THE LORD’S PRAYER THROUGH NORTH AFRICAN EYES—A WINDOW INTO EARLY CHRISTIANITY

Written by Michael J. Brown Reviewed By Andrew Gregory

This is a fascinating book that provides an accessible account of two perspectives on the Lord’s Prayer as it appears to have been understood in North Africa in the late second- and early third-century.

The opening chapter suggests how each part of the prayer would have been most readily understood in a Graeco-Roman context. Thus Brown neatly demonstrates how the meaning of the prayer depends not only on its content, but also on how that content is understood and appropriated by each person who hears or prays its words. Taking as his base the Lord’s Prayer in its Matthean from—for it is in the Matthean form, as found in the Sermon on the Mount, that it has been known to most Christians—Brown suggests what connotations each word or phrase will have had to non-Jewish hearers outside Palestine. This provides the hermeneutical framework in which he analyses the way in which the prayer is interpreted in the writings of Clement of Alexandria and Tertullian of Carthage, each of whose writings Brown reads in the light of his reconstruction of the social and material culture of the cities in which they lived.

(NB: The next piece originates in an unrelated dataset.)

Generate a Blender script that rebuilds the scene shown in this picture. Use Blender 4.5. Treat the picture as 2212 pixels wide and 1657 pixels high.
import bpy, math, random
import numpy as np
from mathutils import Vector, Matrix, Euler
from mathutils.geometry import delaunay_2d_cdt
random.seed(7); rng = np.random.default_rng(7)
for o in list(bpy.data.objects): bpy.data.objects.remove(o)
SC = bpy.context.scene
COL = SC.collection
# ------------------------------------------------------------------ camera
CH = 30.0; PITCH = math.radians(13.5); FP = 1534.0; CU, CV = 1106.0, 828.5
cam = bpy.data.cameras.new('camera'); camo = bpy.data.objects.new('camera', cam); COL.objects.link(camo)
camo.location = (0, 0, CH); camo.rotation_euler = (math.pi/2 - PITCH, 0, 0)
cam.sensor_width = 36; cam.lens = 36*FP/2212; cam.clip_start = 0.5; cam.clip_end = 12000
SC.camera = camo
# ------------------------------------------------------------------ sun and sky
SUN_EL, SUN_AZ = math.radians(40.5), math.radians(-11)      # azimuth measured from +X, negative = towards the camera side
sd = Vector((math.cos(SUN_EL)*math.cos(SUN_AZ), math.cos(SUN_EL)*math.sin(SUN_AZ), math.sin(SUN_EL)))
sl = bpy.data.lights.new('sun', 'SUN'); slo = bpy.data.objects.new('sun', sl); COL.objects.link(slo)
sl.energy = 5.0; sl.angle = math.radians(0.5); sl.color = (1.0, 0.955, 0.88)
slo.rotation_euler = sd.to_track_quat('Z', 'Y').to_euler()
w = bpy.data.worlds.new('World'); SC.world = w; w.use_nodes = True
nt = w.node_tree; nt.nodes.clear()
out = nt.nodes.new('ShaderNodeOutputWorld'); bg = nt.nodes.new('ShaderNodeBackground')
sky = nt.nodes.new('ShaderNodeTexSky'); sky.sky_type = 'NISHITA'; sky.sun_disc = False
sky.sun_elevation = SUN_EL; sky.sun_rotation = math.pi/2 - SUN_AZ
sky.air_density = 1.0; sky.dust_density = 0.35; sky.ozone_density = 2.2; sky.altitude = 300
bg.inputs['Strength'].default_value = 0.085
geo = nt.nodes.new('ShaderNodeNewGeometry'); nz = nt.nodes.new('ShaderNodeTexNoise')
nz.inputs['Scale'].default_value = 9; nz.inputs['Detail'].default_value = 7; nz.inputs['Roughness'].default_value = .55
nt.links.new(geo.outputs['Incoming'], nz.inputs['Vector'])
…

The book is clearly structured and a joy to read. Greek quotations are not always translated, but while this may be an unnecessary irritant to some readers, it rarely impedes appreciation of its author’s main points. Brown’s book is successful on a number of levels—as a reminder of the importance of the prior assumptions of the interpreter and his or her own context in the generation of meaning; as a sympathetic introduction to the lived theology of Clement and Tertullian, two important, but often neglected early theologians; and, last but not least, as a stimulus to continuing reflection on, and praying of, the Lord’s Prayer today.

The distinction that Brown draws between an understanding of prayer as largely conversational, expressing and developing a relationship with a God whom one wishes to honour (which he finds in Clement), and an understanding of prayer as petitionary, actually asking God to act on things that the Christian requests (which he finds in Tertullian), remains important and controversial today. Thus it is helpful to examine these early representatives of each view. (Here it is significant to note, as Brown does, that references to the Lord’s Prayer in Clement are often no more than passing—but whether this means that he deliberately omitted it from his longest discussion of prayer is unclear. Unlike Tertullian, Clement did not devote a treatise to the subject, but it is difficult to know what weight to put on this ‘omission’. Brown perhaps places too much significance on the absence of any sustained discussion of the Lord’s Prayer in Clement. Is it not possible that the Lord’s Prayer had simply not yet attained the prominence that later Christians would give it?) Similarly, by demonstrating the extent to which each author was shaped by his cultural context, Brown reminds his readers of the need to be aware of the factors that shape our own understanding of prayer and the God to whom we pray. Thus, by showing what the Lord’s Prayer has meant to Christians in other contexts, Brown challenges us to reflect on what it means for us—and for others—today.